This is about a ghostsign that I have been trying to pin down for years, yet every time I end up going round in circles and I get nowhere, so I am posting it all here in the hope someone else can fill in the blanks.
24 Tudor Street, at the junction of Whitefriars Street, EC4, is a late Georgian 5-bay house, surely one of the oldest buildings in the vicinity (excluding Temple). It has, for over 140 years, been split into three businesses at street level, a barber, a store and a cafe, with, offices/residential above (tbc).
Google's aerial view shows how the old house backs onto a narrow street called Primrose Hill* no doubt named after flowers that once grew in its garden:

On the back of the house, high up on the right as you enter Primrose Hill from Whitefriars Street, there is a faded hand-painted advertisement for a company whose name appears to end in WERS.
The major company adjacent to this sign from the 1890s was RT Tanner & Co, paper merchants, with large premises at 39-40 Hutton Street and 40-42 Salisbury Court. But the letters WERS do do tally with that company or any other businesses here for that matter. I'm wondering if it's a 1920's sign for a short-lived company as I have no immediate access to records for that period.
The modern red bricks is Hutton Street (the rear of 22 Tudor Street) and the magnificent 1920's building is Northcliffe House built as the Daily Mail's HQ – surely a better example of this style of architecture than the M&S store that everyone's been banging on about (!).
Aware that a sign on a wall does not necessarily signify that the ad is for something within that actual building, I also searched in vain for possible candidates in adjacent Salisbury Court, an area layered in history but currently undergoing a large rebuilding project. Nothing.
Ah well, I will try again another day – do let me know if you have any ideas.
I'd also like to find out the original owner of the house at 24 Tudor Street. The 1841 directory there are only two businesses listed in Tudor Street – William Farmer at No.2, a merchant (dealing in what?) and George Crouch, a bookseller and printer at No.5. However, the entry for Whitefriars, is more illuminating and suggests to me that the house might have been connected to one of the companies trading out of either of the two wharfs which would have been directly between the house and the river.
I will update this info when I find out more.
Before returning to Whitefriars Street I walked through to Dorset Rise to marvel at the 1980's Neo Deco/Modernist Revival of the Travelodge – these days I am really heartened when I see this style whereas decades ago I would have derided it. This is the same reaction that what we call Art Deco would have garnered in its day, creating the Shards and Cheesegraters of their time.
Back to Whitefriars Street. As I crossed into Ashentree Court, I noticed a bespoke low relief in the pavement and an information panel in the window at the rear of Northcliffe House's most recent extension
This is the first of many panels telling the story of the building as well as technological and engineering processes behind the printing machinery housed here. It's hard to imagine today that this area was once a thriving, noisy environment, especially at night. All gone by 2000 by which time the newspapers had moved to Kensington and Canary Wharf.

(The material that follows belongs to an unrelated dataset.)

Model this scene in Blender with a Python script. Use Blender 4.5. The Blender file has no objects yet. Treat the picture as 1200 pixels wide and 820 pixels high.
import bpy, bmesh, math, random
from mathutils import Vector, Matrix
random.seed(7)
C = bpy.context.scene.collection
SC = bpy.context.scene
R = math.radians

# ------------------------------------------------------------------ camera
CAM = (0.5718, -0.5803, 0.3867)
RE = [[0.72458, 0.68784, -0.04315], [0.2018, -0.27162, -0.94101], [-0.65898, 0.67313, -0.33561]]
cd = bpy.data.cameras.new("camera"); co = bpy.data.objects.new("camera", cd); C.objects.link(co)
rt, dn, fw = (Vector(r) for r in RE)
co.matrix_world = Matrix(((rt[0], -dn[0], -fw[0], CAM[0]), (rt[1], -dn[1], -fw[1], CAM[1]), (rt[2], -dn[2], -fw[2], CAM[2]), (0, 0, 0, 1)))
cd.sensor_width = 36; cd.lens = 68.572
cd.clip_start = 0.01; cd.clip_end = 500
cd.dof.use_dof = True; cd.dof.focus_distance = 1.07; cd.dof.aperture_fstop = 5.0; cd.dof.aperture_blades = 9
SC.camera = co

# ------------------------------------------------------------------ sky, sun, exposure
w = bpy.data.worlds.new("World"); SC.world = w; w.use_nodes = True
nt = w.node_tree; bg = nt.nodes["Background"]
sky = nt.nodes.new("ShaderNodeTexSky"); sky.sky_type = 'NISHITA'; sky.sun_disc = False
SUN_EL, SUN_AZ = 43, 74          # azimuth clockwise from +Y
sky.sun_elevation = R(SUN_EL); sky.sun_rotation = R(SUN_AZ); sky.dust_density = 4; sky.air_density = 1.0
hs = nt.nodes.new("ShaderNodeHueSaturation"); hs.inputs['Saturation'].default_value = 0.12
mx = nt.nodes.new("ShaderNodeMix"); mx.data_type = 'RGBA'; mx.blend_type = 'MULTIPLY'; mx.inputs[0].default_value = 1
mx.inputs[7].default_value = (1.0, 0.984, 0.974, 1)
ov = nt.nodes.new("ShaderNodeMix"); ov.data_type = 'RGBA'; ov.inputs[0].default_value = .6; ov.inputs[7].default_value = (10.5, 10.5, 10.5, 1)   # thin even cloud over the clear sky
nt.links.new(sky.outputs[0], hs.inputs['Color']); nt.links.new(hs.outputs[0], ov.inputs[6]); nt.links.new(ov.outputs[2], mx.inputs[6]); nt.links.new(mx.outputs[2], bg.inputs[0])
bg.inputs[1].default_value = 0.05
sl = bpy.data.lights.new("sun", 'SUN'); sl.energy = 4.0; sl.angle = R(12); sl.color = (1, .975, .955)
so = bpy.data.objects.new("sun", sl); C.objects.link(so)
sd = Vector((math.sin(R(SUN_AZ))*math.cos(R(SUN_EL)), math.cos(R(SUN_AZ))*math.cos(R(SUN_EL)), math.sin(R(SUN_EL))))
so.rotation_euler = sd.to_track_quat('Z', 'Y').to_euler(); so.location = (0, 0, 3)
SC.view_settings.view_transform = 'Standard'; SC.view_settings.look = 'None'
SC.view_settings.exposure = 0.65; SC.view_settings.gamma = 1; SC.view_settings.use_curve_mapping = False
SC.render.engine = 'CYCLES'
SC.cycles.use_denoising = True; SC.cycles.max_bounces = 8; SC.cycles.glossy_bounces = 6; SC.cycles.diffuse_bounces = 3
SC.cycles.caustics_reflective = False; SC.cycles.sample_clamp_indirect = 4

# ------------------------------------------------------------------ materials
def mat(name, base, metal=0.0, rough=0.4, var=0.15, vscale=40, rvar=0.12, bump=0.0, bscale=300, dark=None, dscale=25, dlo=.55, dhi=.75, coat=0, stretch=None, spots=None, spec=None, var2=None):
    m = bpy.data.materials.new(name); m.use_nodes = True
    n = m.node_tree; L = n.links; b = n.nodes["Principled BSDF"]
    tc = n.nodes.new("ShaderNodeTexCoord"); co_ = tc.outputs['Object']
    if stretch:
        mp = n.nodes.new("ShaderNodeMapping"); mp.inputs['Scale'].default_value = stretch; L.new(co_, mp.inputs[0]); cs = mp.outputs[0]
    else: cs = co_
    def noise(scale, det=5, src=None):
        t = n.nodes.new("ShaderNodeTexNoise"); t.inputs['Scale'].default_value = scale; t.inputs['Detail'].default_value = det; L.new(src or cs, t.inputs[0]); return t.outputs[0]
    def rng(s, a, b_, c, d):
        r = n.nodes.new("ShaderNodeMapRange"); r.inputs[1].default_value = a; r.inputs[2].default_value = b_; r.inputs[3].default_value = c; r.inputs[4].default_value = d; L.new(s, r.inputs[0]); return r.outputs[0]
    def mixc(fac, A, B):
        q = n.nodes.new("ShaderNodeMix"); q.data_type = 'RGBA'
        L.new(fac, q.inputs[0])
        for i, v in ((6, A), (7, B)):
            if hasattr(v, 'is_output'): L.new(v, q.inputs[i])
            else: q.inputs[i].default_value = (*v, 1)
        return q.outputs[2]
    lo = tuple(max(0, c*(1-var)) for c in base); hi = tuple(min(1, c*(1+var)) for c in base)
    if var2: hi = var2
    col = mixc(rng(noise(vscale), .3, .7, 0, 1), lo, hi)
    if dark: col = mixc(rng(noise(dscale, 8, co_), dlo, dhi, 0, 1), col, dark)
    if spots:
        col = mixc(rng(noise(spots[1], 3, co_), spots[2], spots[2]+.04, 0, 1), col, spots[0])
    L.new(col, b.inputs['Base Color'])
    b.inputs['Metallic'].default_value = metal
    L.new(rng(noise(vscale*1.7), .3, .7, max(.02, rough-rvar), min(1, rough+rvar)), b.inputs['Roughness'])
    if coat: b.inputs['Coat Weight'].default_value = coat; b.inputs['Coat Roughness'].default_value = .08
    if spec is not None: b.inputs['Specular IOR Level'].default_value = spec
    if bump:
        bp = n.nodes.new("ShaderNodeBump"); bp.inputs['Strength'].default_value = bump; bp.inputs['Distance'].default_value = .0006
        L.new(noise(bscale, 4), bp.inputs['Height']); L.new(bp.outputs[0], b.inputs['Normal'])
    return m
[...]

Here are some of the panels. Rubbish pics, so best you go and read them yourself next time you are walking through.
Exit onto Bouverie Street and turn left up towards Fleet Street, passing the Salisbury Court construction and 2021's large bizarre painted sundial where three panels tell more info about
the heritage of Fleet Street and not just the newspapers.
View from the Fleet Street end of Bouverie Street looking down towards the Thames
That'll do!
*Confusing street names – the better-known Primrose Hill can be found just north of Regents Park. There's also another Hampton Court at the northern end end of Upper Street, Whetstone Park in Holborn and Cyprus is near London Airport.